Burndown

Agile Metrics

One of the hardest things that we struggle with in Agile is with is how to report how we are doing with respect to our projects.  Agile or otherwise we still primarily think of our software development in a project orientation. All of our historical metrics from our waterfall days talk about headcount, resourcing, man hours (days), project milestones, etc…..

In Agile we don’t produce the type of metrics that management has historically used as progress tools.

You hear quite often that in Agile velocity is king (kind of like cash) and in a real sense that is true for me.

Velocity represents the amount of value that a single Scrum team can deliver.  We know that each Scrum team has a specific set fixed cost and the value that they ‘consistently’ deliver reflects a key metric for management to key on.

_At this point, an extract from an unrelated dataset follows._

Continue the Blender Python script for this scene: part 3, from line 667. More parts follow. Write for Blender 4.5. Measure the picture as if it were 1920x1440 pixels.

  • Velocity – What can you glean from a single number?
    • Effective Estimation – A Scrum team that doesn’t deliver accurate or confident estimates they will see their velocity roller coaster from sprint to sprint.
      • What to look for? –
        • If a team consistently has to move a story to the next sprint because it couldn’t be completed that is an indicator for estimation improvement.  This has the effect of reducing the points for that sprint as they can’t accept an incomplete story.
        • If a team consistently has large stories entering their sprint, ie larger than 8 points, this is an indication that they haven’t decomposed their stories enough.  Lack of story breakdown results in more unknowns leading to inaccurate sprint commitments.
  • Planned vs Actual – Another flavor of identifying estimation issues.
    • What to track? – Once a team develops a consistent velocity (usually takes 3-5 sprints) then that is what we should expect each iteration, providing people aren’t on vacation, etc…A team that commits to varying levels of story points each sprint typically hasn’t performed enough story development or they lack a well-groomed backlog.
    • Burndown – I specifically like this as it reflects the above issues very nicely.
      • What to look for? – Pretty simple really.  A team that has performed effective story decomposition, planning and estimation should expect to see their work being delivered and completed throughout the entire sprint.
      • What to look for? – Teams who have a cliff dive burndown where all of the story points in development hit QA at the end of the sprint.  (Solution? – QA needs to set up a working agreement so that they will only test ‘x’ number of points in any given day.  If the team delivers 12 points on Friday and the agreement is 8 points for testing, then 4 story points will not get accepted, regardless if ‘development is done’ (cold uh?).
    • Sprint changes – Though harder to track with most of the tools out there (Rally has an app but I’m not sure it provides information that is easily derived regarding which stories actually left the sprint and which ones came in).  Regardless of how you track it, this one metric will tell you a lot about an organization and it’s overall planning effectiveness.  Remember – Agile accepts that change is inevitable, but in the real world you can’t have unmanaged change, teams can’t work effectively or productively in that manner.
    • Sprint Plan vs Actual – As teams improve in their planning and estimation skills, they should also get better at providing accurate estimates as to the number of Sprints it will take to complete a feature (aka project).  One of the things I had a VP say to me recently is that he wasn’t sure Agile was the way because at the end of the day he still had to make commitments to Sr. Mgt.  The notion that Agile can’t provide plans that have accuracy is wrong, however you  but need to focus on Discovery, Planning and Estimation efforts.  And we need to understand that there are places and times where we need to take time to do this work.  Thinking that we should always just be coding is a sure way to build something, but probably not the right something.